Der Energiebedarf könnte zudem verringert werden, indem eine kontrollierte Wohnraumlüftung (mechanische Lüftung mit Wärmerückgewinnung) in jeder Lüftungsanlage (in Wohnung, Klassenzimmer oder Büro) vorgegeben würde. Diese Form des hygienischen Luftwechsels wäre speziell in Corona-Zeiten besonders wichtig.

 

10. Österreichweite Strategie

Die Erarbeitung einer österreichweiten Energiestrategie sollte unter Einbindung aller Experten erfolgen – und unter Beachtung der Gesetze der Physik.

 

Fazit: Die ambitionierten umweltpolitischen Ziele können nur mit leistbaren Vorgaben für die Betreiber und Errichter der Anlagen sowie mit entsprechenden Speicherungssystemen erreicht werden. So muss Energie in Zeiten, in denen sie leicht und umfassend zur Verfügung steht, gespeichert werden, um sie mit effizienten Techniken dann verwenden zu können, wenn sie nicht ausreichend vorhanden ist.
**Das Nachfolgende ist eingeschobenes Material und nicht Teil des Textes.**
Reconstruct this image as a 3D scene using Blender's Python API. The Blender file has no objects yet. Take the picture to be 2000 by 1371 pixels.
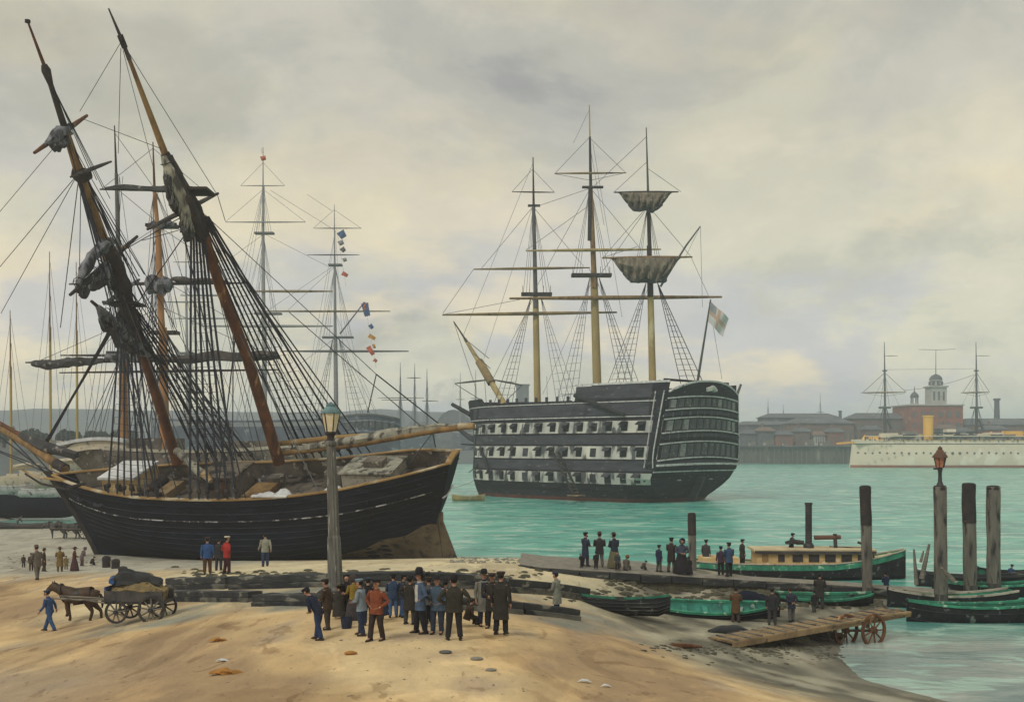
import bpy, math, random
import numpy as np
from mathutils import Vector, Matrix, noise
random.seed(7)
R = math.radians
SC = bpy.context.scene
COL = SC.collection
V = Vector
# ------------------------------------------------------------------ camera
F, HZ, CH = 2144.0, 870.0, 9.4          # focal length and horizon row in photo pixels, eye height in metres
cam = bpy.data.cameras.new('camera')
cam.sensor_width = 36; cam.lens = 36 * F / 2000
cam.shift_y = (HZ - 685.5) / 2000
cam.clip_end = 8000
camo = bpy.data.objects.new('camera', cam); COL.objects.link(camo)
camo.location = (0, 0, CH); camo.rotation_euler = (R(90), 0, 0)
SC.camera = camo
# ------------------------------------------------------------------ render, exposure
SC.view_settings.view_transform = 'Standard'; SC.view_settings.look = 'None'
SC.view_settings.exposure = 0; SC.view_settings.gamma = 1
cy = SC.cycles
cy.use_denoising = True
cy.max_bounces = 6; cy.diffuse_bounces = 3; cy.glossy_bounces = 3; cy.transmission_bounces = 4; cy.volume_bounces = 1
cy.transparent_max_bounces = 8; cy.sample_clamp_indirect = 4
# ------------------------------------------------------------------ sky and sun
SUN_EL, SUN_AZ = R(46), R(215)            # high, behind the viewer's left shoulder, veiled by cloud
w = bpy.data.worlds.new('World'); SC.world = w; w.use_nodes = True
nt = w.node_tree; N = nt.nodes; L = nt.links; N.clear()
def nd(t, **k):
    n = N.new(t)
    for a, b in k.items(): setattr(n, a, b)
    return n
def ramp(n, *stops, mode='EASE'):
    cr = n.color_ramp; cr.interpolation = mode
    while len(cr.elements) < len(stops): cr.elements.new(.5)
    for e, (p, c) in zip(cr.elements, stops):
        e.position = p; e.color = (*c, 1) if len(c) == 3 else c
    return n
out = nd('ShaderNodeOutputWorld'); bg = nd('ShaderNodeBackground')
sky = nd('ShaderNodeTexSky', sky_type='NISHITA'); sky.sun_disc = False
sky.sun_elevation = SUN_EL; sky.sun_rotation = SUN_AZ; sky.dust_density = 4; sky.air_density = 1.5
skm = nd('ShaderNodeMix', data_type='RGBA', blend_type='MULTIPLY'); skm.inputs[0].default_value = 1
skm.inputs[7].default_value = (.09, .09, .09, 1)
tc = nd('ShaderNodeTexCoord'); sep = nd('ShaderNodeSeparateXYZ'); L.new(tc.outputs['Generated'], sep.inputs[0])
def mth(op, a, b=None):
    m = nd('ShaderNodeMath', operation=op)
    for i, q in enumerate((a, b)):
        if q is None: continue
        if isinstance(q, (int, float)): m.inputs[i].default_value = q
        else: L.new(q, m.inputs[i])
    return m.outputs[0]
zc = mth('ADD', mth('MAXIMUM', sep.outputs[2], 0.0), 0.50)
cmb = nd('ShaderNodeCombineXYZ')
L.new(mth('DIVIDE', sep.outputs[0], zc), cmb.inputs[0]); L.new(mth('DIVIDE', sep.outputs[1], zc), cmb.inputs[1])
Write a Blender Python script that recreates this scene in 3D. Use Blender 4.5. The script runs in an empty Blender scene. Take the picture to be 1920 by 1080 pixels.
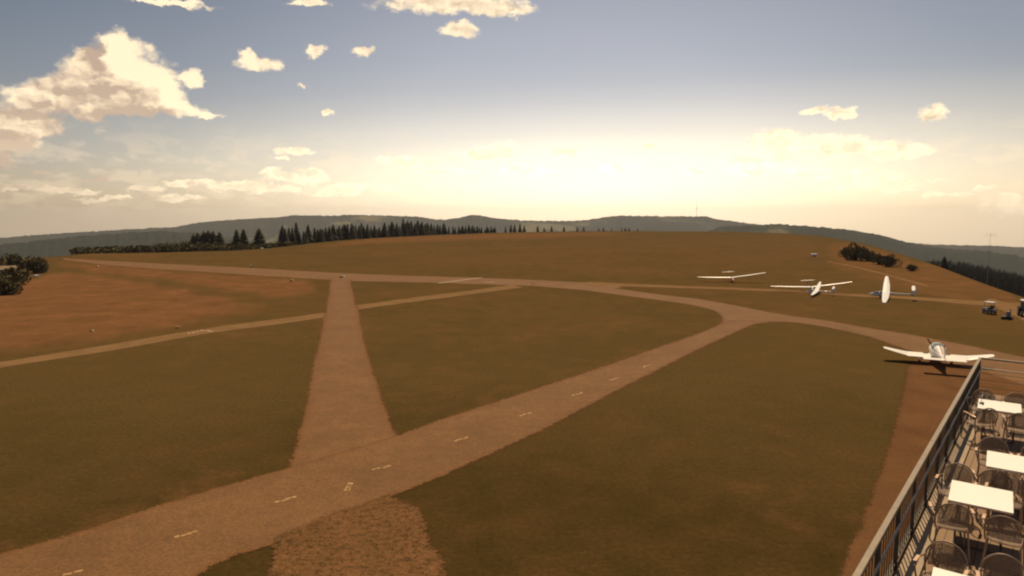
import bpy, bmesh, math, random
import numpy as np
from mathutils import Vector, Matrix, noise, geometry
random.seed(7)
R = math.radians
S = bpy.context.scene
COL = S.collection

# ------------------------------------------------------------------ camera
CAMZ = 13.0
FPX = 1251.0
PITCH = R(6.2)
cd = bpy.data.cameras.new('camera')
cam = bpy.data.objects.new('camera', cd); COL.objects.link(cam)
cam.location = (0, 0, CAMZ)
cam.rotation_euler = (R(90) - PITCH, 0, 0)
cd.sensor_width = 36; cd.lens = 36 * FPX / 1920
cd.clip_start = 0.1; cd.clip_end = 60000
S.camera = cam
S.cycles.filter_width = 2.1
S.render.resolution_x = 1024; S.render.resolution_y = 576

# ------------------------------------------------------------------ light
SUN_AZ = R(22); SUN_EL = R(55)          # azimuth measured from +Y towards +X
S.view_settings.view_transform = 'Standard'; S.view_settings.look = 'None'
S.view_settings.exposure = 0.15; S.view_settings.gamma = 1
ld = bpy.data.lights.new('sun', 'SUN'); ld.energy = 4.6; ld.angle = R(0.53); ld.color = (1, .77, .49)
sun = bpy.data.objects.new('sun', ld); COL.objects.link(sun)
sv = Vector((math.sin(SUN_AZ) * math.cos(SUN_EL), math.cos(SUN_AZ) * math.cos(SUN_EL), math.sin(SUN_EL)))
sun.rotation_euler = sv.to_track_quat('Z', 'Y').to_euler()
sun.location = sv * 60

def ray(px, py):
    v = Vector(((px - 960) / FPX, 1.0, -(py - 540) / FPX))
    c, s = math.cos(PITCH), math.sin(PITCH)
    return Vector((v.x, v.y * c + v.z * s, -v.y * s + v.z * c))
def at(px, py, z=0.0):
    r = ray(px, py); t = (z - CAMZ) / r.z
    return Vector((r.x * t, r.y * t, z))
def azel(px, py):
    r = ray(px, py).normalized()
    return math.atan2(r.x, r.y), math.asin(r.z)

# ------------------------------------------------------------------ node helpers
class NT:
    def __init__(s, tree): s.t = tree; s.n = tree.nodes; s.l = tree.links
    def new(s, ty, **kw):
        n = s.n.new(ty)
        for k, v in kw.items(): setattr(n, k, v)
        return n
    def put(s, sock, v):
        if v is None: return
        if hasattr(v, 'is_output'): s.l.new(v, sock)
        else: sock.default_value = v
    def math(s, op, a, b=None, c=None, clamp=False):
        n = s.new('ShaderNodeMath', operation=op, use_clamp=clamp)
        s.put(n.inputs[0], a); s.put(n.inputs[1], b); s.put(n.inputs[2], c)
        return n.outputs[0]
    def vec(s, op, a, b=None, c=None):
        n = s.new('ShaderNodeVectorMath', operation=op)
        s.put(n.inputs[0], a); s.put(n.inputs[1], b)
        if c is not None: s.put(n.inputs[2], c)
        return n.outputs['Value'] if op in ('LENGTH', 'DOT_PRODUCT') else n.outputs[0]
    def noise(s, v, scale, detail=4, rough=.55, dist=0, color=False):
        n = s.new('ShaderNodeTexNoise'); s.put(n.inputs['Vector'], v)
        n.inputs['Scale'].default_value = scale; n.inputs['Detail'].default_value = detail
        n.inputs['Roughness'].default_value = rough; n.inputs['Distortion'].default_value = dist
        return n.outputs['Color'] if color else n.outputs['Fac']
    def ramp(s, f, stops):
        n = s.new('ShaderNodeValToRGB'); s.put(n.inputs[0], f)
        e = n.color_ramp.elements
        while len(e) < len(stops): e.new(.5)
        for i, (p, c) in enumerate(stops):
            e[i].position = p; e[i].color = (c[0], c[1], c[2], 1) if not isinstance(c, (int, float)) else (c, c, c, 1)
        return n.outputs[0]
    def rng(s, f, a, b, c=0., d=1., smooth=False):
        n = s.new('ShaderNodeMapRange'); s.put(n.inputs[0], f)
        if smooth: n.interpolation_type = 'SMOOTHSTEP'
        for i, v in enumerate((a, b, c, d)): n.inputs[i + 1].default_value = v
        return n.outputs[0]
    def mix(s, f, a, b, blend='MIX'):
        n = s.new('ShaderNodeMix', data_type='RGBA', blend_type=blend)
        s.put(n.inputs[0], f)
        for k, v in ((6, a), (7, b)):
            if isinstance(v, tuple) and len(v) == 3: v = v + (1,)
            s.put(n.inputs[k], v)
        return n.outputs[2]

# ------------------------------------------------------------------ sky
w = bpy.data.worlds.new("World"); S.world = w; w.use_nodes = True
N = NT(w.node_tree); N.n.clear()
out = N.new('ShaderNodeOutputWorld'); bg = N.new('ShaderNodeBackground')
N.l.new(bg.outputs[0], out.inputs[0])
tc = N.new('ShaderNodeTexCoord').outputs['Generated']
sep = N.new('ShaderNodeSeparateXYZ'); N.l.new(tc, sep.inputs[0])
X, Y, Z = sep.outputs
zc = N.math('MAXIMUM', Z, 0.012)
cmb = N.new('ShaderNodeCombineXYZ'); N.l.new(X, cmb.inputs[0]); N.l.new(Y, cmb.inputs[1]); N.l.new(zc, cmb.inputs[2])
sky = N.new('ShaderNodeTexSky'); sky.sky_type = 'NISHITA'; sky.sun_disc = False
sky.sun_elevation = SUN_EL; sky.sun_rotation = SUN_AZ; sky.altitude = 950; sky.air_density = 1.0; sky.dust_density = 2.2; sky.ozone_density = 1.0
N.l.new(cmb.outputs[0], sky.inputs[0])
az = N.math('ARCTAN2', X, Y); el = N.math('ARCSINE', Z)
base = N.vec('MULTIPLY', sky.outputs[0], (.45, .41, .375))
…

Mehr Forschung ist nötig, damit die neuesten Speichertechnologien am Markt zu annehmbaren Preisen für Anlagenbetreiber angeboten werden.

 

Die Bundesinnung wird die Umsetzung der bestehenden Umwelt- und Klimaziele verstärkt in den Fokus ihrer Interessenarbeit der kommenden Jahre nehmen und damit ihren Beitrag für eine planmäßige Umsetzung der umweltpolitischen Vorgaben leisten.

 

„Wir hoffen damit auf eine sinnvolle und vor allem machbare Umsetzung im Sinne der Betreiber und Errichter der Anlagen“, sagt Bundesinnungsmeister Mattes.